Our perceptions of risk can be seriously and systematically distorted
July 25, 2019

Here’s a question. My chart below shows the price performance of three different assets in the past 12 months. Which one do you prefer? Security A looks like a recovery play. Security B seems more stable. And security C did well for a long time, but has since lost momentum.

If you have a preference, something very odd is afoot because statistically speaking the three are identical. Security A is the All-Share index. Securities B and C are simply two different random shufflings of the weekly changes in the index. All three have not just identical returns but also identical weekly volatility, skewness and kurtosis. The only difference between them is the sequence in which those returns occurred.

 

 

Because these sequences – by construction – are random for B and C, they should tell us nothing at all about future risks and returns on the assets. There should, therefore, be no basis for choosing between the three.

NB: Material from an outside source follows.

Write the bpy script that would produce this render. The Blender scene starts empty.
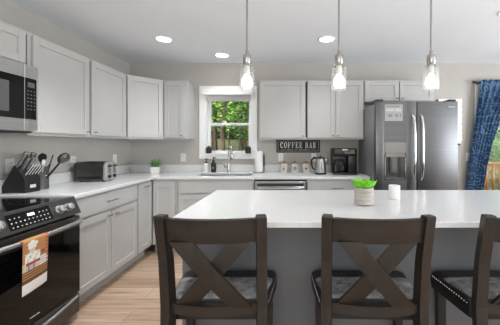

Which poses the question: how, then, is it possible for anybody to prefer one to the others? New research by Charlotte Borsboom at Radboud University and Stefan Zeisberger at the University of Zurich helps answer this question. They showed subjects charts like mine, with different price paths drawn from the same returns and volatility. And they found that people did indeed prefer some to others.

One fact that affected their choice was recent returns. They found that people preferred assets that had risen in price recently – security A rather than C in my chart – because they thought these were less risky. To conventional economics, this is weird, because if a price can rise a lot it can also fall a lot.

This perhaps helps explain why we sometimes see bubbles and often see momentum. People interpret recent rises as a sign that an asset is less risky, and so they buy more of it, pushing its price up even further in the near term.

They also found that big price falls and low price lows add to perceived riskiness. Security C looks riskier than B because it has two significant drops. And A looks riskier because its price low is lower than the others.

To infer anything from such differences would, though, be a mistake. It is a sampling error. Security C’s falls are merely the result of dumb luck – of price falls happening by chance to follow others whereas B looks more stable because falls are by chance interspersed with rises. You cannot logically infer that such differences will exist in future data: it could be that with the same distribution of returns B will see sequences of losses in future and C not.

What’s going on here is a common error – which I deliberately committed in my opening paragraph – of seeing patterns in what is in fact random data. Psychologists call this apophenia. And we also like to tell stories that give meaning to what is in fact randomness. Charts such as mine can therefore mislead us. Had I shown you instead a table of returns and risk, the numbers would have been identical and there would have been no basis for any preference.

These, however, are not the only ways in which we misperceive risk. Experiments by Maren Baars and Michael Goedde-Menke at the University of Munster show us another. They asked people to bet on three different gambles in which they were told the odds of winning: a lottery draw, roulette and a dice game. They found that people preferred the game with which they were most familiar, even though such familiarity made no difference to the chances of winning. They trusted their knowledge even though it added nothing to what they knew about the risk and return of these gambles.

This fits some research by Nick Powdthavee of Warwick Business School and Yohanes Riyanto at Nanyang Technical University in Singapore. They got students to bet on tosses of a fair coin and found that people were willing to pay to back the bet of students who had correctly called previous tosses. Remarkably, this finding has been corroborated by other experiments conducted at the Autonomous University of Barcelona.

The message of all this different research is the same. People deny the reality of risk and of our ignorance of the future. They look instead for patterns in what is really random data, or to an illusory expertise.

And of course it is not just in laboratories that people do this. Investors put too much money into unit trusts that have done well in the recent past even though such performance might well be due to dumb luck. They “confuse risk-taking with skill”, says Christoph Merkle at Kuehne Logistics University.

Hard facts and numbers do not, therefore, determine our attitudes to risk. The same bets can be accepted or rejected, depending on how they are framed and seen.

This is not necessarily entirely irrational. It’s important to have investments you feel comfortable with. The problem is that such comforts can sometimes be false ones based on poor reasoning.